Dalam audiensi tersebut, FMBB secara resmi menyampaikan tujuh tuntutan utama kepada Pemerintah Provinsi Jawa Tengah, dengan harapan dapat segera ditindaklanjuti untuk mengatasi berbagai permasalahan yang mereka hadapi:
- Pembukaan kembali penutupan pintu 1, 2, dan seterusnya di Candi Borobudur untuk pengunjung. Tujuannya adalah agar kawasan Ngaran 1 dan 2 di Jl. Medang Kamulan, Jl. Badrawati, Jl. Balaputradewa, dan sekitarnya dapat kembali hidup dan ramai dikunjungi wisatawan.
- Memberikan solusi atas tidak lakunya dagangan yang dijual oleh pedagang di Pasar Kujon. Kondisi ini telah menimbulkan pemiskinan, konflik antarpedagang, dan berbagai problem sosial lainnya. FMBB mengusulkan adanya dukungan, yang dapat berupa voucher pembelian yang diintegrasikan dengan penjualan tiket masuk ke Candi Borobudur.
- Menolak pembukaan restoran Prana Borobudur di zona 2. FMBB menilai restoran tersebut menjual makanan, souvenir, dan oleh-oleh yang sama dengan yang dijual oleh UMKM di Pasar Kujon, sehingga dianggap mengkhianati kesepakatan bersama dan semakin membuat Pasar Kujon sepi.
- Memenuhi hak pedagang sentra kerajinan dan makanan Borobudur (SKMB). Hingga saat ini, para pedagang SKMB belum mendapatkan kios yang layak untuk berdagang di kawasan Candi Borobudur.
- Menerapkan pembatasan pengunjung dengan jumlah di atas 10.000 orang per hari. FMBB menolak pembatasan pengunjung yang sangat ketat, yaitu hanya 1.200 orang per hari atau 150 orang per sesi, yang dinilai membuat kawasan Borobudur menjadi sepi dan berdampak pada perekonomian lokal.
- Mendukung revisi Peraturan Presiden (Perpres) Nomor 88 Tahun 2024 tentang Rencana Induk Pariwisata Nasional (RIPDN) dan Perpres Nomor 101 Tahun 2024 tentang Tata Kelola Kompleks Candi Borobudur. FMBB berharap revisi ini dapat mengakomodasi kepentingan masyarakat lokal.
- Mendukung masyarakat lokal untuk berperan aktif sebagai pengelola candi.
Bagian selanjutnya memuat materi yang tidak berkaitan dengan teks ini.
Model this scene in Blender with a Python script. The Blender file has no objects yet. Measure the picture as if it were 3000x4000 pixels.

FMBB mengusulkan agar masyarakat sekitar Borobudur diberikan kesempatan dan kewenangan yang lebih besar dalam pengelolaan kawasan wisata.
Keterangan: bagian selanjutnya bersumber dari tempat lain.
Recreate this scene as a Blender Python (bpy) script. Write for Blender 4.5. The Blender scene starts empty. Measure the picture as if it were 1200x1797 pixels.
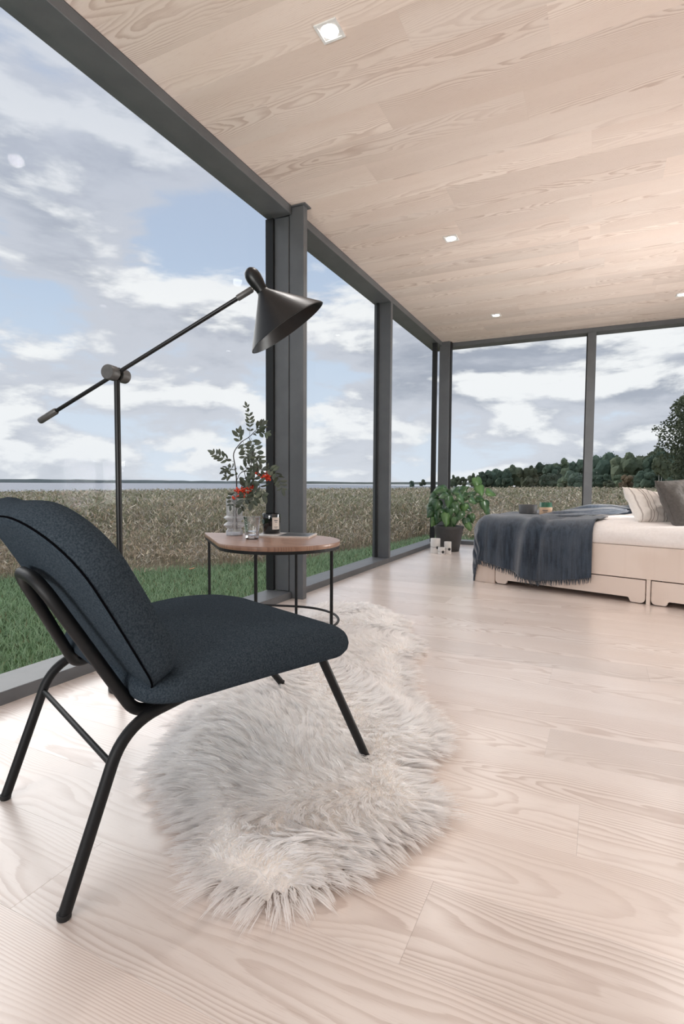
import bpy, bmesh, math, random
import numpy as np
from mathutils import Vector, Matrix, noise as mnoise

# ------------------------------------------------------------------ scene, camera, sky, light
scene = bpy.context.scene
COL = scene.collection
R = math.radians
PI = math.pi

YAW, PITCH, ROLL = R(-25.55), R(3.07), R(-0.33)
EYE = Vector((0, 0, 0.78))


def camera_axes():
    f = Vector((math.sin(YAW), math.cos(YAW), 0))
    r = Vector((math.cos(YAW), -math.sin(YAW), 0))
    d = Vector((0, 0, -1))
    f2 = f * math.cos(PITCH) + d * math.sin(PITCH)
    d2 = d * math.cos(PITCH) - f * math.sin(PITCH)
    r3 = r * math.cos(ROLL) + d2 * math.sin(ROLL)
    d3 = d2 * math.cos(ROLL) - r * math.sin(ROLL)
    return r3, d3, f2


_r, _d, _f = camera_axes()
cam_data = bpy.data.cameras.new('camera')
cam_data.sensor_fit = 'VERTICAL'
cam_data.sensor_height = 36.0
cam_data.sensor_width = 24.04
cam_data.lens = 945.6 / 1797 * 36
cam_data.clip_start = 0.02
cam_data.clip_end = 6000
cam = bpy.data.objects.new('camera', cam_data)
COL.objects.link(cam)
cam.matrix_world = Matrix(((_r.x, -_d.x, -_f.x, EYE.x), (_r.y, -_d.y, -_f.y, EYE.y), (_r.z, -_d.z, -_f.z, EYE.z), (0, 0, 0, 1)))
scene.camera = cam

scene.view_settings.view_transform = 'Standard'
scene.view_settings.look = 'None'
scene.view_settings.gamma = 1.0
scene.view_settings.use_curve_mapping = False
scene.view_settings.exposure = 0.58
scene.cycles.use_adaptive_sampling = True
scene.cycles.adaptive_threshold = 0.05
scene.cycles.max_bounces = 12
scene.cycles.diffuse_bounces = 7
scene.cycles.glossy_bounces = 4
scene.cycles.transparent_max_bounces = 24
scene.cycles.caustics_reflective = False
scene.cycles.caustics_refractive = False
scene.cycles.sample_clamp_indirect = 6.0


class NT:
    """small helper that adds shader nodes and links them"""

    def __init__(self, tree):
        self.t = tree
        tree.nodes.clear()

    def n(self, kind, ins=None, **props):
        node = self.t.nodes.new(kind)
        for k, v in props.items():
            setattr(node, k, v)
        for k, v in (ins or {}).items():
            s = node.inputs[k]
            if hasattr(v, 'is_output'):
                self.t.links.new(v, s)
            else:
                s.default_value = v
        return node

    def math(self, op, a, b=None, c=None, clamp=False):
        ins = {0: a}
        if b is not None:
            ins[1] = b
        if c is not None:
            ins[2] = c
        return self.n('ShaderNodeMath', ins, operation=op, use_clamp=clamp).outputs[0]

    def mix(self, fac, a, b, blend='MIX'):
        node = self.t.nodes.new('ShaderNodeMix')
        node.data_type = 'RGBA'
        node.blend_type = blend
        for k, v in ((0, fac), (6, a), (7, b)):
            s = node.inputs[k]
            if hasattr(v, 'is_output'):
                self.t.links.new(v, s)
            else:
                s.default_value = v if k == 0 else (v[0], v[1], v[2], 1)
        return node.outputs[2]

    def smooth(self, x, lo, hi, a=0.0, b=1.0):
        return self.n('ShaderNodeMapRange', {0: x, 1: lo, 2: hi, 3: a, 4: b}, interpolation_type='SMOOTHSTEP').outputs[0]

    def noise(self, vec, scale, detail=4.0, rough=0.5, dist=0.0):
        return self.n('ShaderNodeTexNoise', {'Vector': vec, 'Scale': scale, 'Detail': detail, 'Roughness': rough, 'Distortion': dist}).outputs[0]


def build_sky():
    w = bpy.data.worlds.new('sky')
    scene.world = w
    w.use_nodes = True
    k = NT(w.node_tree)
    d = k.n('ShaderNodeTexCoord').outputs['Generated']
    s = k.n('ShaderNodeSeparateXYZ', {0: d})
    z = k.math('MAXIMUM', s.outputs[2], 0.0)
    zc = k.math('ADD', z, 0.48)
    u = k.math('DIVIDE', s.outputs[0], zc)
    v = k.math('DIVIDE', s.outputs[1], zc)
    p = k.n('ShaderNodeCombineXYZ', {0: u, 1: v, 2: k.math('MULTIPLY', z, 3.4)}).outputs[0]
    up = k.n('ShaderNodeVectorMath', {0: p, 1: (0.04, -0.03, 0.15)}, operation='ADD').outputs[0]
    n1 = k.noise(p, 2.5, 13, 0.57, 0.2)
    n2 = k.noise(up, 2.5, 8, 0.54, 0.2)
    big = k.noise(p, 0.95, 3, 0.5)
    cover = k.math('ADD', n1, k.math('MULTIPLY', k.math('SUBTRACT', big, 0.5), 0.45))
    dens = k.smooth(cover, 0.37, 0.475)
    lit = k.math('MULTIPLY_ADD', k.math('SUBTRACT', n1, n2), 4.2, 0.37, clamp=True)
    core = k.smooth(cover, 0.47, 0.66)
    grey = k.mix(core, (0.60, 0.625, 0.70), (0.36, 0.395, 0.475))
    cloud = k.mix(k.smooth(lit, 0.30, 0.80), grey, (0.95, 0.955, 0.965))
    blue = k.mix(k.smooth(z, 0.0, 0.6), (0.66, 0.76, 0.89), (0.38, 0.50, 0.71))
    sky = k.mix(dens, blue, cloud)
    haze = k.math('POWER', 2.718, k.math('MULTIPLY', z, -9.0))
    sky = k.mix(k.math('MULTIPLY', haze, 0.55), sky, (0.80, 0.83, 0.885))
    veil = k.smooth(z, 0.25, 0.68)
    sky = k.mix(k.math('MULTIPLY', veil, 0.82), sky, (0.55, 0.59, 0.70))
    ground = k.smooth(s.outputs[2], -0.02, 0.0)
    col = k.mix(ground, (0.16, 0.15, 0.11), sky)
    bg = k.n('ShaderNodeBackground', {'Color': col, 'Strength': SKY_STRENGTH})
    k.n('ShaderNodeOutputWorld', {0: bg.outputs[0]})


SKY_STRENGTH = 0.67
build_sky()

sun_data = bpy.data.lights.new('sun', 'SUN')
sun_data.energy = 0.95
sun_data.angle = R(50)
sun_data.color = (1.0, 0.97, 0.93)
sun = bpy.data.objects.new('sun', sun_data)
COL.objects.link(sun)
sun.rotation_euler = (Vector((0.84, -0.36, -0.56))).to_track_quat('-Z', 'Y').to_euler()

# added fill light at an unseen strip opening on the right, lifts the ceiling
side_fill_data = bpy.data.lights.new('side_fill_light', 'AREA')
side_fill_data.shape = 'RECTANGLE'
side_fill_data.size = 4.1
side_fill_data.size_y = 0.9
side_fill_data.energy = 360
side_fill_data.color = (1.0, 0.97, 0.95)
side_fill = bpy.data.objects.new('side_fill_light', side_fill_data)
COL.objects.link(side_fill)
side_fill.location = (1.60, 4.675, 0.585)
side_fill.rotation_euler = (Vector((-1, 0, 0))).to_track_quat('-Z', 'Z').to_euler()

# added unseen fill light behind the camera, tilted up to brighten the ceiling
rear_data = bpy.data.lights.new('rear_fill_light', 'AREA')
rear_data.shape = 'RECTANGLE'
rear_data.size = 1.8
rear_data.size_y = 1.5
rear_data.energy = 105
rear_data.color = (1.0, 0.97, 0.95)
rear = bpy.data.objects.new('rear_fill_light', rear_data)
COL.objects.link(rear)
rear.location = (-1.0, -1.85, 0.85)
rear.rotation_euler = (Vector((-0.06, 0.46, 0.89))).to_track_quat('-Z', 'Y').to_euler()

# ------------------------------------------------------------------ helpers
rng = random.Random(11)


class MB:
    """collects vertices and faces of ONE mesh object"""

    def __init__(self):
        self.v = []
        self.f = []

    def add(self, vs, fs):
        o = len(self.v)
        self.v += [tuple(x) for x in vs]
        self.f += [tuple(i + o for i in f) for f in fs]
        return self

    def box(self, x0, x1, y0, y1, z0, z1, ch=0.0, m=None):
        if ch <= 0:
            vs = [(x, y, z) for x in (x0, x1) for y in (y0, y1) for z in (z0, z1)]
            fs = [(0, 1, 3, 2), (4, 6, 7, 5), (0, 4, 5, 1), (2, 3, 7, 6), (0, 2, 6, 4), (1, 5, 7, 3)]
        else:
            bm = bmesh.new()
            bmesh.ops.create_cube(bm, size=1.0)
            for q in bm.verts:
                q.co = Vector(((x0 + x1) / 2 + q.co.x * (x1 - x0), (y0 + y1) / 2 + q.co.y * (y1 - y0), (z0 + z1) / 2 + q.co.z * (z1 - z0)))
            bmesh.ops.bevel(bm, geom=list(bm.edges), offset=ch, segments=1, affect='EDGES', profile=0.5)
            bm.verts.index_update()
            vs = [tuple(q.co) for q in bm.verts]
            fs = [tuple(q.index for q in f.verts) for f in bm.faces]
            bm.free()
        if m is not None:
            vs = [tuple(m @ Vector(q)) for q in vs]
        return self.add(vs, fs)

    def tube(self, pts, r, seg=12, caps=True, closed=False):
        pts = [Vector(p) for p in pts]
        n = len(pts)
        rs = r if isinstance(r, (list, tuple)) else [r] * n
        o = len(self.v)
        prev = None
        for i, p in enumerate(pts):
            a = pts[(i - 1) % n] if (closed or i > 0) else p
            b = pts[(i + 1) % n] if (closed or i < n - 1) else p
            t = (b - a)
            t = t.normalized() if t.length > 1e-9 else Vector((0, 0, 1))
            if prev is None:
                h = Vector((0, 0, 1)) if abs(t.z) < 0.9 else Vector((1, 0, 0))
                nx = t.cross(h).normalized()
            else:
                nx = (prev - t * prev.dot(t)).normalized()
            prev = nx
            ny = t.cross(nx)
            for j in range(seg):
                a2 = 2 * PI * j / seg
                self.v.append(tuple(p + (nx * math.cos(a2) + ny * math.sin(a2)) * rs[i]))
        m = n if closed else n - 1
        for i in range(m):
            i2 = (i + 1) % n
            for j in range(seg):
                j2 = (j + 1) % seg
                self.f.append((o + i * seg + j, o + i * seg + j2, o + i2 * seg + j2, o + i2 * seg + j))
        if caps and not closed:
            self.f.append(tuple(o + j for j in range(seg))[::-1])
            self.f.append(tuple(o + (n - 1) * seg + j for j in range(seg)))
        return self

    def lathe(self, prof, seg=32, m=None, ribs=0, rib_depth=0.0):
        o = len(self.v)
        n = len(prof)
        for (r, z) in prof:
            for j in range(seg):
                a = 2 * PI * j / seg
                rr = r * (1 + rib_depth * math.cos(ribs * a)) if ribs else r
                p = Vector((rr * math.cos(a), rr * math.sin(a), z))
                self.v.append(tuple(m @ p if m is not None else p))
        for i in range(n - 1):
            for j in range(seg):
                j2 = (j + 1) % seg
                self.f.append((o + i * seg + j, o + i * seg + j2, o + (i + 1) * seg + j2, o + (i + 1) * seg + j))
        if prof[0][0] > 1e-6:
            self.f.append(tuple(o + j for j in range(seg))[::-1])
        if prof[-1][0] > 1e-6:
            self.f.append(tuple(o + (n - 1) * seg + j for j in range(seg)))
        return self

    def prism(self, poly, z0, z1, m=None):
        """polygon in xy extruded from z0 to z1"""
        n = len(poly)
        vs = [(x, y, z0) for x, y in poly] + [(x, y, z1) for x, y in poly]
        if m is not None:
            vs = [tuple(m @ Vector(q)) for q in vs]
        fs = [tuple(range(n))[::-1], tuple(range(n, 2 * n))]
        fs += [(i, (i + 1) % n, n + (i + 1) % n, n + i) for i in range(n)]
        return self.add(vs, fs)

    def rings(self, rings, cap0=True, cap1=True, closed=True):
        o = len(self.v)
        k = len(rings[0])
        for r in rings:
            self.v += [tuple(p) for p in r]
        m = k if closed else k - 1
        for i in range(len(rings) - 1):
            for j in range(m):
                j2 = (j + 1) % k
                self.f.append((o + i * k + j, o + i * k + j2, o + (i + 1) * k + j2, o + (i + 1) * k + j))
        if closed and cap0:
            self.f.append(tuple(o + j for j in range(k))[::-1])
        if closed and cap1:
            b = o + (len(rings) - 1) * k
            self.f.append(tuple(b + j for j in range(k)))
        return self

    def build(self, name, mat, parent=None, smooth=False, loc=None, rotz=None, fixn=False):
        me = bpy.data.meshes.new(name)
        me.from_pydata(self.v, [], self.f)
        if fixn:
            bm = bmesh.new()
            bm.from_mesh(me)
            bmesh.ops.recalc_face_normals(bm, faces=bm.faces)
            bm.to_mesh(me)
            bm.free()
        if smooth:
            me.polygons.foreach_set('use_smooth', [True] * len(me.polygons))
            if smooth != 'all':
                try:
                    me.set_sharp_from_angle(angle=R(40))
                except Exception:
                    pass
        me.update()
        me.materials.append(mat)
        ob = bpy.data.objects.new(name, me)
        COL.objects.link(ob)
        if parent:
            ob.parent = parent
        if loc:
            ob.location = loc
        if rotz is not None:
            ob.rotation_euler = (0, 0, rotz)
        return ob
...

Menanggapi berbagai tuntutan yang disampaikan oleh FMBB, Asisten Ekonomi dan Pembangunan Sekretariat Daerah (Setda) Provinsi Jawa Tengah, Sujarwanto Dwiatmoko, yang menerima audiensi tersebut, mengatakan bahwa pemerintah provinsi akan mengawal penyelesaian masalah ini secara bertahap.
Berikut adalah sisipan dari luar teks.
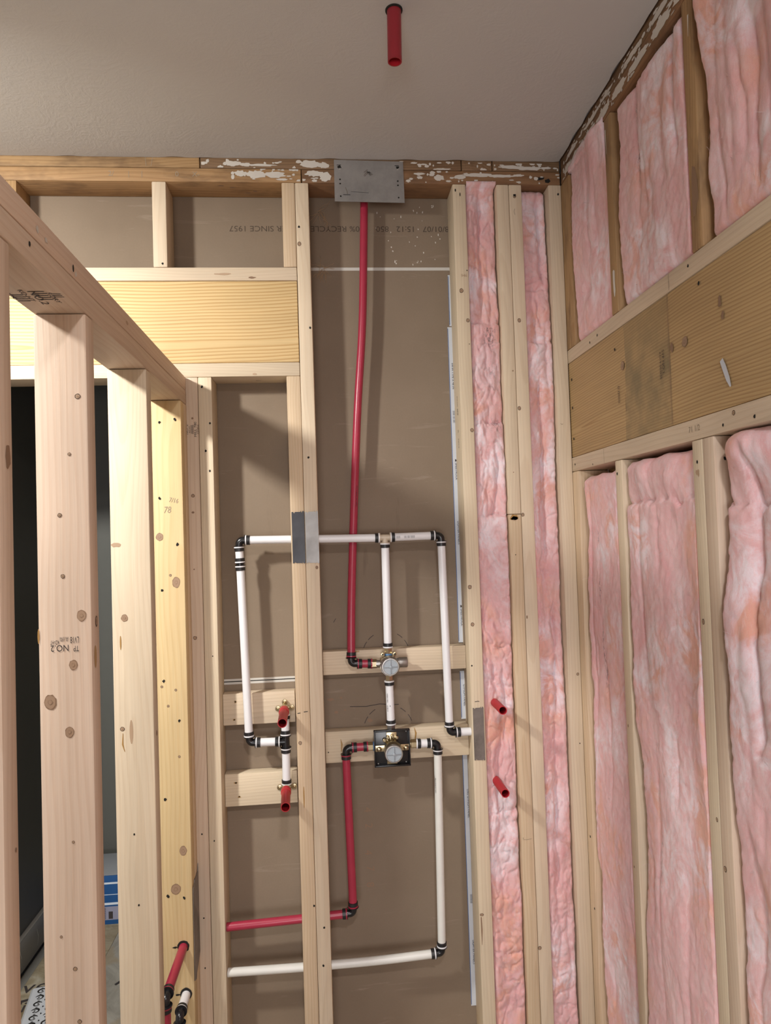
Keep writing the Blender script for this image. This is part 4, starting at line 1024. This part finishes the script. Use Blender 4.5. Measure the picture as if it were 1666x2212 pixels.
# between valves
pipe([(.1540, Y, .9972), (.1550, Y, .8760)], 'white', 'white pipe between the two valves, with printed measure marks', marks=[(.38, 'VIPERT PEX', .0055, -.75), (.62, '||| ||||| |||', .0055, -.75), (.56, '-', .016, 0)])
# valve 2
vc = Vector((.1555, .008, .8170))
t = thing('mixing_valve', vc, 'brass mixing valve on a black square plate, on the lower block', 'valve')
mb = MB(vc)
px0, px1, pz0, pz1 = .1052, .2045, .7670, .8665
mb.box(px0, px1, .0060, .0100, pz0, pz1, 'black', .0015)
for (a, b, c, d) in ((px0, px1, pz0, pz0 + .0045), (px0, px1, pz1 - .0045, pz1), (px0, px0 + .0035, pz0, pz1), (px1 - .0035, px1, pz0, pz1)):
    mb.box(a, b, -.0015, .0100, c, d, 'black', .0012)
plate = mb.build('mounting_plate', t)
for x, z in ((.1145, .8585), (.1945, .8595), (.1155, .7755), (.1925, .7765)):
    mb = MB((x, .0055, z)); mb.lathe((x, .0062, z), N, [(0, .0018), (.001, .0016)], 'galv', 10); mb.build('rivet', plate)
mb = MB(vc)
mb.box(px0 + .003, px1 - .003, .0020, .0058, .8085, .8255, 'brass', .001)
mb.box(.140, .168, .0020, .0058, .7735, .8600, 'brass', .001); mb.build('bracket', t)
for x in (.1190, .1930):
    p = Vector((x, .0020, .8155)); mb = MB(p); mb.lathe(p, N, [(0, .0072), (.002, .0072), (.0055, .0058), (.007, .0030)], 'brass', 18)
    mb.box(x - .004, x + .004, -.0056, -.0046, p.z - .0006, p.z + .0006, 'hole'); mb.build('screw', t)
mb = MB(vc); mb.lathe(vc + Vector((0, .030, 0)), N, [(0, .018), (.004, .022), (.045, .0225), (.048, .0245), (.060, .0245)], 'brass', 28); mb.build('body', t)
for k, (dx, dz) in enumerate(((-.012, .031), (0.0, .034), (.0115, .030), (-.022, .024))):
    p = vc + Vector((dx, -.012, dz)); mb = MB(p); mb.lathe(p + Vector((0, .012, 0)), N, [(0, .0050), (.016, .0050), (.018, .003)], 'brass', 12); mb.tube([p, vc + Vector((dx * .6, -.006, dz * .6))], .004, 'brass', 8); mb.build('screw_boss', t)
cap(t, (.1540, 0, .8190), .0205, -.050)
nut(t, Vector((.0880, .020, .8195)), R_, .0160); mb = MB((.105, .02, .819)); mb.lathe((.1035, .020, .8193), R_, [(0, .0125), (.002, .0125), (.006, .010), (.030, .010)], 'blue_tape', 18); mb.build('sealant', t)
nut(t, Vector((.2245, .020, .8200)), L_, .0170); mb = MB((.20, .02, .82)); mb.tube([(.208, .020, .8200), (.170, .018, .819)], .0100, 'brass', 16); mb.build('neck', t)
nut(t, Vector((.1550, .020, .8755)), D_, .0135, .0120, 'nickel'); mb = MB((.155, .018, .86)); mb.lathe((.1550, .018, .8625), D_, [(0, .0110), (.010, .0110), (.028, .0120)], 'nickel', 18); mb.build('neck', t)
# red pipe, left of valve 2
elbow((.0285, .020, .8185), R_, D_, 'black elbow left of the square-plate valve')
pipe([(.0285 + AR, .020, .8190), (.0895, .020, .8195)], 'red', 'short red pipe into the left side of the square-plate valve')
pipe([(.0283, .020, .8185 - AR), (.0350, .020, .3720 + AR)], 'red', 'vertical red pipe dropping from the elbow left of the square-plate valve')
elbow((.0352, .020, .3720), U_, L_, 'black elbow at the foot of the lower vertical red pipe')
pipe([(.0352 - AR, .020, .3715), (-.13, .020, .3665), (-.3060, .020, .3610)], 'red', 'horizontal red pipe crossing low through the doubled central studs', (True, False))
# white pipe, right of valve 2
pipe([(.2230, .020, .8195), (.2835 - AR, .020, .8185)], 'white', 'short white pipe out of the right side of the square-plate valve')
elbow((.2830, .020, .8180), L_, D_, 'black elbow right of the square-plate valve')
pipe([(.2830, .020, .8180 - AR), (.2755, .020, .2460 + AR)], 'white', 'vertical white pipe dropping right of the square-plate valve', mat='aged_pex', marks=[(.18, 'PEX-A 3/4 IN POTABLE', .0045, -.9)])
elbow((.2750, .020, .2460), U_, L_, 'black elbow at the foot of the lower vertical white pipe')
pipe([(.2750 - AR, .020, .2455), (.10, .020, .2395), (-.10, .020, .2385), (-.3060, .020, .2410)], 'white', 'horizontal white pipe crossing low through the doubled central studs', (True, False), mat='aged_pex')
# pipes coming through the partition end stud
pipe([(-.4010, -.062, .3700), (-.4010, -.2480, .3690)], 'red', 'red pipe coming out of the yellow partition stud', (False, True))
elbow((-.4010, -.2660, .3690), (0, 1, 0), D_, 'black elbow turning the red pipe down beside the partition')
pipe([(-.4010, -.2660, .3690 - AR), (-.4010, -.2660, -.0395)], 'red', 'red pipe going down to the floor between the partition studs', (True, False))
pipe([(-.3970, -.062, .2510), (-.3970, -.1330, .2505)], 'white', 'white pipe coming out of the yellow partition stud', (False, True))
elbow((-.3970, -.1505, .2505), (0, 1, 0), D_, 'black elbow turning the white pipe down beside the partition')
pipe([(-.3970, -.1505, .2505 - AR), (-.3970, -.1505, -.0395)], 'white', 'white pipe going down to the floor between the partition studs', (True, False))

# ------------------------------------------------------------------ steel plates
def guard(name, x0, x1, z0, z1, mat, label, y=-.0006, teeth=True, cat='nail plate'):
    t = MB(((x0 + x1) / 2, y, (z0 + z1) / 2)); th = .0014
    w = x1 - x0; out = []
    top = [(0, 0), (.12, .000), (.20, -.004), (.27, .0), (.70, .0), (.74, .003), (.80, -.003), (.90, .003), (1, .0)]
    for s, dz in top: out.append((x0 + w * s, z1 + dz))
    for s, dz in reversed(top): out.append((x0 + w * s, z0 - dz * .8))
    t.face([(x, y - th, z) for x, z in reversed(out)], mat); t.face([(x, y, z) for x, z in out], mat)
    n = len(out)
    for k in range(n):
        a, b = out[k], out[(k + 1) % n]; t.face([(a[0], y - th, a[1]), (b[0], y - th, b[1]), (b[0], y, b[1]), (a[0], y, a[1])], mat)
    bmesh.ops.recalc_face_normals(t.bm, faces=t.bm.faces)
    return tag(t.build(name), label, cat)
guard('nail_guard_plate', -.1005, -.0665, 1.3320, 1.4715, 'galv_dark', 'dark black-grey steel guard plate on the left half of the central studs')
guard('nail_guard_plate', -.0640, -.0285, 1.3310, 1.4710, 'galv', 'lighter grey steel guard plate beside the dark one on the central studs')
guard('nail_guard_plate', .3815, .4115, .7710, .9140, 'galv_warm', 'brownish steel guard plate on the right stud by the pink insulation')
t = MB((PX + .001, -.033, .44))
o_ = [(-.072, .515), (-.055, .520), (-.052, .527), (-.036, .524), (-.010, .529), (.0, .545), (.0, .315), (-.02, .300), (-.045, .288), (-.052, .276), (-.072, .283)]
th = .0014
fr = [t.bm.verts.new(Vector((PX + .0006 + th, y, z)) - t.o) for y, z in o_]; bk = [t.bm.verts.new(Vector((PX + .0006, y, z)) - t.o) for y, z in o_]
t.bm.faces.new(fr); t.bm.faces.new(list(reversed(bk)))
for k in range(len(o_)): t.bm.faces.new([fr[k], bk[k], bk[(k + 1) % len(o_)], fr[(k + 1) % len(o_)]])
t.mi('galv_warm'); bmesh.ops.recalc_face_normals(t.bm, faces=t.bm.faces)
tag(t.build('nail_guard_plate'), 'grey steel guard plate on the side of the yellow partition stud, low down', 'nail plate')
mb = MB((.1415, -.002, 2.391))
c4 = [(.0450, 2.4525), (.2390, 2.4490), (.2400, 2.3315), (.0440, 2.3345)]
y0, y1 = -.0030, -.0014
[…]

“Tadi kita sudah memberikan mandat awal kepada TWC, TWB (Taman Wisata Borobudur), dan Pemerintah Kabupaten Magelang untuk menindaklanjuti beberapa poin tuntutan. Untuk poin ke-6 dan ke-7, kami masih akan menahannya terlebih dahulu untuk dikaji lebih lanjut. Sehingga, untuk poin 1, 2, 3, 4, dan 5, nanti TWC dan TWB akan mengurusi masalahnya, sedangkan poin ke-7 akan ditangani oleh Pemerintah Kabupaten Magelang,” kata Sujarwanto usai audiensi.
Lebih lanjut, Sujarwanto menambahkan, “Nanti dari semua proses yang berjalan ini, kami dari Pemerintah Provinsi akan terus melakukan supervisi dan memonitor perkembangan penyelesaian masalah ini secara berkala.”
Audiensi antara FMBB dan Pemerintah Provinsi Jawa Tengah ini menunjukkan adanya upaya dari masyarakat lokal untuk terlibat aktif dalam pengelolaan kawasan wisata Candi Borobudur yang memiliki nilai sejarah dan budaya yang sangat tinggi.
Diharapkan, dengan adanya dialog dan koordinasi yang baik antara pemerintah dan masyarakat, solusi yang adil dan berkelanjutan dapat ditemukan demi kemajuan pariwisata Borobudur dan kesejahteraan masyarakat sekitarnya.